At least 29 inmates were killed in a shootout with Venezuela's special FAES police division, with 19 police officers wounded, Venezuelan authorities said on Friday.

"There was an attempted escape and a fight broke out among(rival) gangs," Portuguesa Citizen Security Secretary Oscar Valero told reporters.

"With police intervention to prevent the escape, well, there were 29 deaths," he said, adding that detainees activated three grenades during the clash in a police station in Acarigua, northwest Venezuela.

Read more: Venezuela releases German journalsit Billy Six from jail

Hostages or visitors

Some sources reported the activists were armed and had taken hostages before the shootout. Other, including the Venezuelan Prison Observatory (OVP), slammed the incident as a "massacre."

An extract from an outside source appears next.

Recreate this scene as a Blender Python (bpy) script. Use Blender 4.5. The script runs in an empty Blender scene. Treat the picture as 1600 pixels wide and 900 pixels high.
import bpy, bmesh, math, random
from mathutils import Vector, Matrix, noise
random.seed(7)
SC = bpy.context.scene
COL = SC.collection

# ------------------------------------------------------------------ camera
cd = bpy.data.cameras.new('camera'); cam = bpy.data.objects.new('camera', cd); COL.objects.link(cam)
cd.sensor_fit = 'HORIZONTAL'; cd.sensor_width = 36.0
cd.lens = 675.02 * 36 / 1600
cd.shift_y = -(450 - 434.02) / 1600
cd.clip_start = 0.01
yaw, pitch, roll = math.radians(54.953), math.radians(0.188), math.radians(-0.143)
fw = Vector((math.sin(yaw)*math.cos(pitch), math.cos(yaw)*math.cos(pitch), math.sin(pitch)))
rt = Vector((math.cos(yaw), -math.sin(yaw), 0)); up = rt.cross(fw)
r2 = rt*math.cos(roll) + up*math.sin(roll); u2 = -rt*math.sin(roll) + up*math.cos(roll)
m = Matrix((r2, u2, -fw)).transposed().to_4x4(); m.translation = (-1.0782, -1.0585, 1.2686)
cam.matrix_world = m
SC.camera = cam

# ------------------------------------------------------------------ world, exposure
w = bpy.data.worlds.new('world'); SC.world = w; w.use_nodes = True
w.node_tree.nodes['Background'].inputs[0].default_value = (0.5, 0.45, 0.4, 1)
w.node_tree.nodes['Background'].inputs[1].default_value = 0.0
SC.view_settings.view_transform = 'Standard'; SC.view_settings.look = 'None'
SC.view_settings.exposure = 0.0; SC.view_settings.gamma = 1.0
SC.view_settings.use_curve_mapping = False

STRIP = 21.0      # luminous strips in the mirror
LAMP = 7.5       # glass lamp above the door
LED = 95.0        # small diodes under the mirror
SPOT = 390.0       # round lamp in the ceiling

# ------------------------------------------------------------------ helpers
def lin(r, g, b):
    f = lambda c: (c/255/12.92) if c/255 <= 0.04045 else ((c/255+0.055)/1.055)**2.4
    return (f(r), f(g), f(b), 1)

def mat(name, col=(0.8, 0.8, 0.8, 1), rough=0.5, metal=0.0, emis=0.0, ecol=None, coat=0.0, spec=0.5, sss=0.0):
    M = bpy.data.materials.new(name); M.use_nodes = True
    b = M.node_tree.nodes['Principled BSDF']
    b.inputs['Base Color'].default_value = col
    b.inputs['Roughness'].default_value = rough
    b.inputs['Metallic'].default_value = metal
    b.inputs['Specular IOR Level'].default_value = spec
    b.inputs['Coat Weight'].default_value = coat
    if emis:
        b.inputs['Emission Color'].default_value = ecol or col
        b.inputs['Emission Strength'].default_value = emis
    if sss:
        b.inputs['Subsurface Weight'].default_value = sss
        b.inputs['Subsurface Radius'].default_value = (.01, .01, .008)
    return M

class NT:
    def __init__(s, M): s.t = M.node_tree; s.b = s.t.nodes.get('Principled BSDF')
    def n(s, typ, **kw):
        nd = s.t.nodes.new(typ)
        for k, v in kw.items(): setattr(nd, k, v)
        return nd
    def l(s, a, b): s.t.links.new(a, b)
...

"How is it that there was a confrontation between prisoners and police, but there are only dead prisoners?" Humberto Prado of OVP asked. "And if the prisoners had weapons, how did those weapons get in?"

According to Prado, detainees were pushing back against the initiative to transfer them to prisons where their relatives would not be able to visit. The police entered the premises to carry out searches and remove visiting women when the violence started, he added.

Prisons full of 'rats and insects'

The police station jail had been designed to hold 250 inmates but was allegedly housing over twice that number. Although police jails are made to hold citizens for up to 48 hours, many inmates spend months in them before being transferred, partly because prisons are also overcrowded and partly because of the slowness of the justice system.

The nation's prisons ministry did not comment on the Friday incident, saying police station jails are out of their jurisdiction.

Last year, the UN slammed the dramatic overcrowding and dismal conditions in detention facilities across the country.

"The infrastructure is infested with rats and insects," UN official Ravina Shamdasani, "And in many detention centers across the country, detainees have limited access to food and water, including drinking water."